Quote the lines that run from the line containing "were 2040x1146 pixels." down to the line containing "tag(raw('grass', V.reshape(-1, 3), np.arange(3". Include both of those lines, reproduce each exactly, and omit everything else.

-- START LISTING --

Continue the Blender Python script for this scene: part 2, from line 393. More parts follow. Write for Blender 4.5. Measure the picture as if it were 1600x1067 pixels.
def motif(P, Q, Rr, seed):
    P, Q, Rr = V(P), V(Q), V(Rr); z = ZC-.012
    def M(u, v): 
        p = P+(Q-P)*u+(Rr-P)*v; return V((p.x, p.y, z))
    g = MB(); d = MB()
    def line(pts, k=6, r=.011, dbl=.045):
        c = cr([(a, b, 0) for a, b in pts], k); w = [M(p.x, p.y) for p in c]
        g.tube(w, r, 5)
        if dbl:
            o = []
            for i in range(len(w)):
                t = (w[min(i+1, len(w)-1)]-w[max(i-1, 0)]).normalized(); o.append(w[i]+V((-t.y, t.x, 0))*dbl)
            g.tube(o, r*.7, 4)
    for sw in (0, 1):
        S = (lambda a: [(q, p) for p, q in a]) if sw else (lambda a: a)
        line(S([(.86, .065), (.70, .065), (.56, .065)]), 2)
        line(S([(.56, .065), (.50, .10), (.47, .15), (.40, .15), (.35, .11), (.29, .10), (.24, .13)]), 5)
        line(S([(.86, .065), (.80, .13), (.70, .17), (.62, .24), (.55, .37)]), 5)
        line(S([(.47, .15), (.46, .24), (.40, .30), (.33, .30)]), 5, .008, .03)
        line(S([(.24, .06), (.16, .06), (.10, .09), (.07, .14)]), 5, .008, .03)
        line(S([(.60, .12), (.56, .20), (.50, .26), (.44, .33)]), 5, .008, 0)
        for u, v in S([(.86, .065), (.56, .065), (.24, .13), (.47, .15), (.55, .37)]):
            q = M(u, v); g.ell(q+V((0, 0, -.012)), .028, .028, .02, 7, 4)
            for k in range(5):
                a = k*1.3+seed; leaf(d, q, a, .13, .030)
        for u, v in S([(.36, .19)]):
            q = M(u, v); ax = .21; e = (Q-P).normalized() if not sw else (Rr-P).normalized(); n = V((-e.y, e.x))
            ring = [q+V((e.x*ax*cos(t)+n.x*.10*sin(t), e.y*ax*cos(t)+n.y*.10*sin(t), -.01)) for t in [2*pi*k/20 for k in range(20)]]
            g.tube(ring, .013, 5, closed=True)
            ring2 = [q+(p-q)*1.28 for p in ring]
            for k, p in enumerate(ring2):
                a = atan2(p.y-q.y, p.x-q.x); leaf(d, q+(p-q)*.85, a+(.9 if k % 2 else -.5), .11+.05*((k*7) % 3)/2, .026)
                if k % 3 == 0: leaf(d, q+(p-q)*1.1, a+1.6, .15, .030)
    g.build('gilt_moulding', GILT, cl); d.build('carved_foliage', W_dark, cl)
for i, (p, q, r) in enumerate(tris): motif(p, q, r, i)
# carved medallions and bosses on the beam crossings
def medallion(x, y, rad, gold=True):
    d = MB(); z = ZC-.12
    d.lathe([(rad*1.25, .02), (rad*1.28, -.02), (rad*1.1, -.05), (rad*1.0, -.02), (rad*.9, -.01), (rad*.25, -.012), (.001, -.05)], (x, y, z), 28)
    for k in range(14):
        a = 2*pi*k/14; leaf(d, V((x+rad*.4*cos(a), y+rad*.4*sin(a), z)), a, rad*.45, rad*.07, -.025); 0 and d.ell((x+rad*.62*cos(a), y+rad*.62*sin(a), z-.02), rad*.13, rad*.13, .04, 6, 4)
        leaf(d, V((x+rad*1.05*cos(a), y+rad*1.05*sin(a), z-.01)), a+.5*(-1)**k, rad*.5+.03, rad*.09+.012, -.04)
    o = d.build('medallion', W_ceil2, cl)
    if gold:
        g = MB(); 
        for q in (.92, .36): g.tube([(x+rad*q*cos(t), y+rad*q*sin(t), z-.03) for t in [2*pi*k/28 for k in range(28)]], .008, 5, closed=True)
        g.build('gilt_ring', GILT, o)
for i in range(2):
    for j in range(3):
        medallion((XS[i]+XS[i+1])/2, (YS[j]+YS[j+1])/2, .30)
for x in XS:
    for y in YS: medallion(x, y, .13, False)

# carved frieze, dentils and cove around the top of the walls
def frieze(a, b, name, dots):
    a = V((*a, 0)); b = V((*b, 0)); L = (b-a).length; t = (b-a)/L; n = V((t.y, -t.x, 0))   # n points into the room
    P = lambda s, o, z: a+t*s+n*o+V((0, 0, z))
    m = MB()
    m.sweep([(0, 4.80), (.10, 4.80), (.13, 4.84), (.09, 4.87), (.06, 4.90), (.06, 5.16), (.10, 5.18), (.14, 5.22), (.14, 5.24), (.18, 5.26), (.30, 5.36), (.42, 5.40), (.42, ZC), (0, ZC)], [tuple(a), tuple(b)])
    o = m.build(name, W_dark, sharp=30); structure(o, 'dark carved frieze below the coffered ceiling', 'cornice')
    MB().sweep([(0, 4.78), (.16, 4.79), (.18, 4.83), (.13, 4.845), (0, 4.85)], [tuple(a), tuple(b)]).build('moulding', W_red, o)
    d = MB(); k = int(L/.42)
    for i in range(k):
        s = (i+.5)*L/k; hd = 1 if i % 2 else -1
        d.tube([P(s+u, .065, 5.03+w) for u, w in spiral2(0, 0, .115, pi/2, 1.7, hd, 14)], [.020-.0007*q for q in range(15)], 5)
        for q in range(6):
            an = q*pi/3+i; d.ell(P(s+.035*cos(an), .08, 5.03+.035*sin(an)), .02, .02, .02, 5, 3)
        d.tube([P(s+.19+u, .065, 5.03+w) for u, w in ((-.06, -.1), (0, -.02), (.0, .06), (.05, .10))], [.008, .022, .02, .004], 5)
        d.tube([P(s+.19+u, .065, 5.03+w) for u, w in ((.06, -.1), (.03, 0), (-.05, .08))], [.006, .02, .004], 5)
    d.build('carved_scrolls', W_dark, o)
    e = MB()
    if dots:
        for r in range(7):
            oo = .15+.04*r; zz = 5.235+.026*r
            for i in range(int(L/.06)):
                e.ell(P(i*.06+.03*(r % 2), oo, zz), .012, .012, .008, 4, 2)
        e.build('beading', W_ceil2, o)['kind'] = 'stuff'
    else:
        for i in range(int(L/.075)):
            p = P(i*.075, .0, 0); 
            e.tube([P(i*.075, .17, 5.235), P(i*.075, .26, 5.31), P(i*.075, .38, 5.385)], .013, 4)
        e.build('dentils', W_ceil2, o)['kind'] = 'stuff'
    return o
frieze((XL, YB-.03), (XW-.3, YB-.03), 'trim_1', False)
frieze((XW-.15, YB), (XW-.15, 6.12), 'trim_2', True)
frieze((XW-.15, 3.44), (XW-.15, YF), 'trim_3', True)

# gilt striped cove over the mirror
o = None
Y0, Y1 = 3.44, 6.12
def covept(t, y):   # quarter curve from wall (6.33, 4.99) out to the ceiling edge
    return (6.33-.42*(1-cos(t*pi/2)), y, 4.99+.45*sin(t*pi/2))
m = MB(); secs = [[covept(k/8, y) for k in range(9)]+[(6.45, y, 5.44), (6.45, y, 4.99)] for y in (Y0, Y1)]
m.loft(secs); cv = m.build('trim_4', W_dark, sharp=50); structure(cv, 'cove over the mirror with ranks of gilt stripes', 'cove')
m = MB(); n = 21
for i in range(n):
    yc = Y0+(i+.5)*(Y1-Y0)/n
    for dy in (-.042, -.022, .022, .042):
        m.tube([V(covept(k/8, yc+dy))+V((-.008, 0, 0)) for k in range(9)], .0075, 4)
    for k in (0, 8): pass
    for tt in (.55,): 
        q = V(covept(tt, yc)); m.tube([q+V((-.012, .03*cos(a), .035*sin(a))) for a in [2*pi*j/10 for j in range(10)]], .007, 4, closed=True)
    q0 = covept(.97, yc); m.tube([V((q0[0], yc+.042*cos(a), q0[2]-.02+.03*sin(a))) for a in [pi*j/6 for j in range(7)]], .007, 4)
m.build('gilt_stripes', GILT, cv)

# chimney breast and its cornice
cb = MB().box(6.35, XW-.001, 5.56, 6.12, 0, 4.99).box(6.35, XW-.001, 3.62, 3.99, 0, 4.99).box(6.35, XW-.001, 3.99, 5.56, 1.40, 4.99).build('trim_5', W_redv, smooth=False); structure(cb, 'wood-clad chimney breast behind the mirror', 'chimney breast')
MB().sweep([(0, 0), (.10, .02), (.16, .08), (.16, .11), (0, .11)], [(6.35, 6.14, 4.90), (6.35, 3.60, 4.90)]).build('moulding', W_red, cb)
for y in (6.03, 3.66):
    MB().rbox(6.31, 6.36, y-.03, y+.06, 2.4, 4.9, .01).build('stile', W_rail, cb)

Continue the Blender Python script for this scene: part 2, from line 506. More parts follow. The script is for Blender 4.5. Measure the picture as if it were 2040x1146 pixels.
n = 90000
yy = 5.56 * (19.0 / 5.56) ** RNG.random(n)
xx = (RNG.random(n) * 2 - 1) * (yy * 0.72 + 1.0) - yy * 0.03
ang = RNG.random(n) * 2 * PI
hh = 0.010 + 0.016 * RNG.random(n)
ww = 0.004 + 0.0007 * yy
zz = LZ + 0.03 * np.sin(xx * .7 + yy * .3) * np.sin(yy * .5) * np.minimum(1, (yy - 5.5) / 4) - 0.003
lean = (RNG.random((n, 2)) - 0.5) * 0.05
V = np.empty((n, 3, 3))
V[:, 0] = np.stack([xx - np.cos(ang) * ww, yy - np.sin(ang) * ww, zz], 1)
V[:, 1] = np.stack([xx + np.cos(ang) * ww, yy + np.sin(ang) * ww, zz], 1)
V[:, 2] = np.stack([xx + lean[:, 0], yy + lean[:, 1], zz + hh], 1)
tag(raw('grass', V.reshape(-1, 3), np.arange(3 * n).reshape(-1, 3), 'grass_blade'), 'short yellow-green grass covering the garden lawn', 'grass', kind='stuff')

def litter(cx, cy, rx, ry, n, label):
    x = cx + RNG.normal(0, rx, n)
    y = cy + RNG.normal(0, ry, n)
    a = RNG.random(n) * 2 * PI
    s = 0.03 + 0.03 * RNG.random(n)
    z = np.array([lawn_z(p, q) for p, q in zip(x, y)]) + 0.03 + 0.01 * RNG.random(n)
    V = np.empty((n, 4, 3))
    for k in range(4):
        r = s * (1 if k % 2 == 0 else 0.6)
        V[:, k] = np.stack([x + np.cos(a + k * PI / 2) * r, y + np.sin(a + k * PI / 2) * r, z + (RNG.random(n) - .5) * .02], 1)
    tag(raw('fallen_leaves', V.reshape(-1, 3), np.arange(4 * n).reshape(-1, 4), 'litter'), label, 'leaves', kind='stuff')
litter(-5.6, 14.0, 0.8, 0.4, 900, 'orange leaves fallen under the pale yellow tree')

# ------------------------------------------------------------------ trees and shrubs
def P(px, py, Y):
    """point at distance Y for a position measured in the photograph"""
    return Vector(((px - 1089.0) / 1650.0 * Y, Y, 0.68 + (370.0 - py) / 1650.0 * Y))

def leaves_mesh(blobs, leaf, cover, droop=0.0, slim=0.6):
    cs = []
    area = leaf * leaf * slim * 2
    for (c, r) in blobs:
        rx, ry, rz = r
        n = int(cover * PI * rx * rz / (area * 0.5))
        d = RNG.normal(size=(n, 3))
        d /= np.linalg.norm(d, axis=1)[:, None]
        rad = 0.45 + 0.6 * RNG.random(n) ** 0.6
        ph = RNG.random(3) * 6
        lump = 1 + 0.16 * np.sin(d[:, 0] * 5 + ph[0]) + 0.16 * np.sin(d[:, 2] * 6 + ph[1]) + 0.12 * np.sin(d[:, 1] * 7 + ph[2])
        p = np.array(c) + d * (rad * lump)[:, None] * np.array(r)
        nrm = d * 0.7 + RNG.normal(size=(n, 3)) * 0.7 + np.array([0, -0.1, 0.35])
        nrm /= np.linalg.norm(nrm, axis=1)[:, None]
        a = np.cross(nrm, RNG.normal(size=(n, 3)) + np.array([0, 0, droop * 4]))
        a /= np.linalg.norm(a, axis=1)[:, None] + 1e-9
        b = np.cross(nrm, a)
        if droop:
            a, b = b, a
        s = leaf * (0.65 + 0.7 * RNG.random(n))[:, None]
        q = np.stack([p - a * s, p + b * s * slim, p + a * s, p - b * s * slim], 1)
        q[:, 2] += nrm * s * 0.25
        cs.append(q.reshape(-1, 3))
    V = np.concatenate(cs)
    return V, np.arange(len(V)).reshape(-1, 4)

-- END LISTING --

_EXPECTED OUTPUT_
Continue the Blender Python script for this scene: part 2, from line 506. More parts follow. The script is for Blender 4.5. Measure the picture as if it were 2040x1146 pixels.
n = 90000
yy = 5.56 * (19.0 / 5.56) ** RNG.random(n)
xx = (RNG.random(n) * 2 - 1) * (yy * 0.72 + 1.0) - yy * 0.03
ang = RNG.random(n) * 2 * PI
hh = 0.010 + 0.016 * RNG.random(n)
ww = 0.004 + 0.0007 * yy
zz = LZ + 0.03 * np.sin(xx * .7 + yy * .3) * np.sin(yy * .5) * np.minimum(1, (yy - 5.5) / 4) - 0.003
lean = (RNG.random((n, 2)) - 0.5) * 0.05
V = np.empty((n, 3, 3))
V[:, 0] = np.stack([xx - np.cos(ang) * ww, yy - np.sin(ang) * ww, zz], 1)
V[:, 1] = np.stack([xx + np.cos(ang) * ww, yy + np.sin(ang) * ww, zz], 1)
V[:, 2] = np.stack([xx + lean[:, 0], yy + lean[:, 1], zz + hh], 1)
tag(raw('grass', V.reshape(-1, 3), np.arange(3 * n).reshape(-1, 3), 'grass_blade'), 'short yellow-green grass covering the garden lawn', 'grass', kind='stuff')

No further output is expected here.